●ひずみ その2
なぜ、その時「人選」だけにこだわったのか。
それは昨夜パートナーのG氏からメールが入り、「あの話を聞いてから、S先生が羨ましくてたまらないんです。ぜひ一緒に私も働かせてください」と言ってきたからであった。
彼はパートナー養成講座の卒業認定をするかどうか最後まで迷ったメンバーだった。また、H先生を捕まえると質問攻めにする。私からはとても依存心の強い人物に映った。
サポートする側にそのような人間がいるとクライアントのサポート以前に社内のサポートに振りまわされると思った。
体制が整ってからならまだしも、立ち上げ時期には遠慮願いたいと思ったのであった。
最初は本心を伏せて、立ち上げ時期は私一人でやらないと経費ばかりかかるからと丁寧に断りのメールを書いた。
しかし、何度も執拗に「それでもお願いします。ぜひやらせて欲しい」とのメールが入り、そのうち彼のメールが「なぜだめなんだ」と怒りに変わり、私に対する批判のオンパレードが始まった。
これではまずいと思い、彼に電話をして正直に本心を話した。
それでも怒りをぶつけてくる彼にとうとう私も堪忍袋の緒が切れた。
「だったら私が身を引きますからGさんがやってください。
そこまで信頼していただけないのであればパートナーとしても一緒にやっていくことはできないと思います。
私が辞めるかGさんが辞めるかどちらかでしか、この問題は解決できないでしょう」
これは言ってはいけない一言だった。
彼のトラウマである親からの「見捨てられ感」をフラッシュバックさせてしまったのだった。
彼がうつ病になってしまったと聞いたのはそれから一ヶ月後だった。
しかしこの時は私が原因だとは知らなかった。
連絡が入って直ぐに新幹線で彼の元に駆けつけた。
事業がうまく行ってないことや奥さんとの不仲で参ってしまったと聞いていたので、彼の共同経営者や奥さんと話し合った。
ひとまず方向性が見えたのでH先生に電話でのカウンセリングを定期的にお願いし、パートナーとしての仕事はゆっくり休養をとってから再開すれば大丈夫だからと安心させて帰途についた。
それから3ヶ月後、彼から電話があった。
「S先生、おかげでだいぶ良くなってきました」
「それはよかったです。でも、まだまだ無理をせずにゆっくりやってくださいね」
「はい、ありがとうございます。実はS先生はもう気づいているでしょうが、うつになったのは母親との関係が原因とわかったんですが、でもS先生のあの一言が引き金だったんです」
長い沈黙。
そしてやっと出た言葉。
「そうだったんですか・・」
としか言えなかった。
Gさん、本当にごめんなさい。全く気づいていませんでした・・。
年末、その年最後のパートナー会議。
Gさんも参加しており、ある程度回復したように見えた。
ただ、K氏と話し合い、彼にはまだまだパートナーコンサルタントとして最前線は無理だと判断した。

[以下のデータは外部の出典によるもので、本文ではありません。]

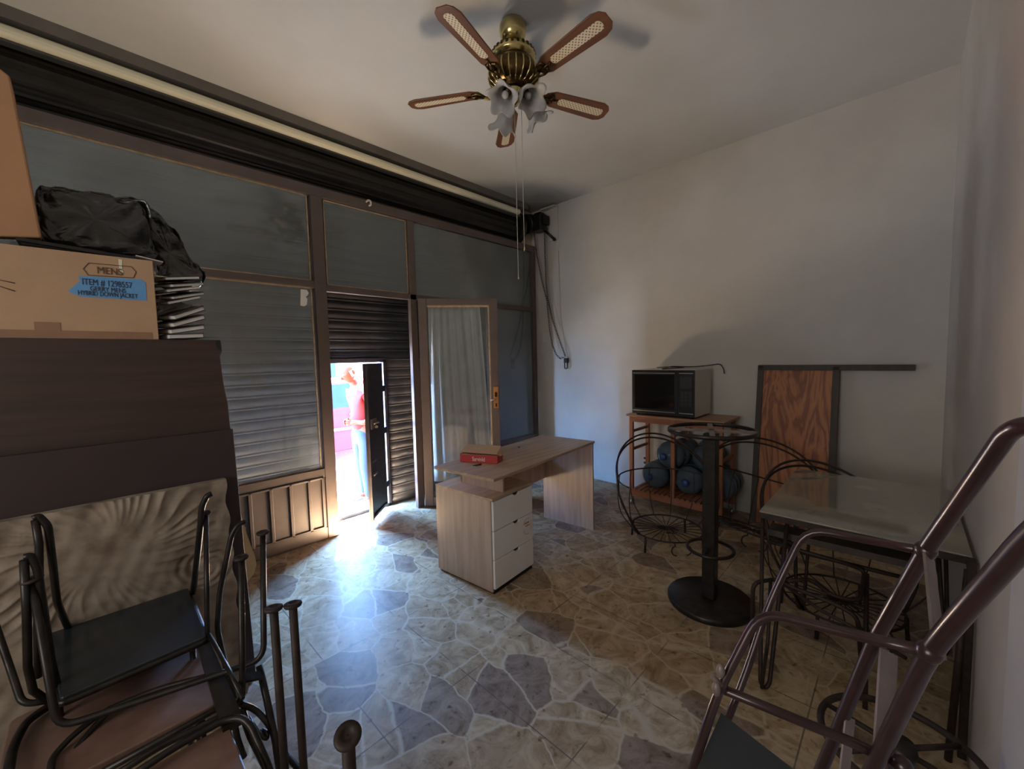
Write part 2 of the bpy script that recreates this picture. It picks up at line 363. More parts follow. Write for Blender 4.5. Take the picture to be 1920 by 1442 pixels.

そこで、当面は彼の本業を生かしたデータベースソフトの作成を依頼することにした。
また価格戦略の研究とそのソフトの開発、パッケージの開発を依頼した。
それで彼の経済面のサポートと面子を保てるとのK氏の配慮だった。
それも彼にはショックだったのだろう。
また「見捨てられ感」を蘇らせてしまったのかも知れない。
翌年の春先、彼は自ら命を絶ってしまった。
彼の生前、最後に耳にした言葉は今でも時々、私の胸の中でこだましている。
それは、大変小さいものであるが、いったん静寂に包まれるとエコーのように、私の胸を震わせる・・。
それは、大変小さいものであるが、いったん静寂に包まれるとエコーのように、私の胸を震わせる・・。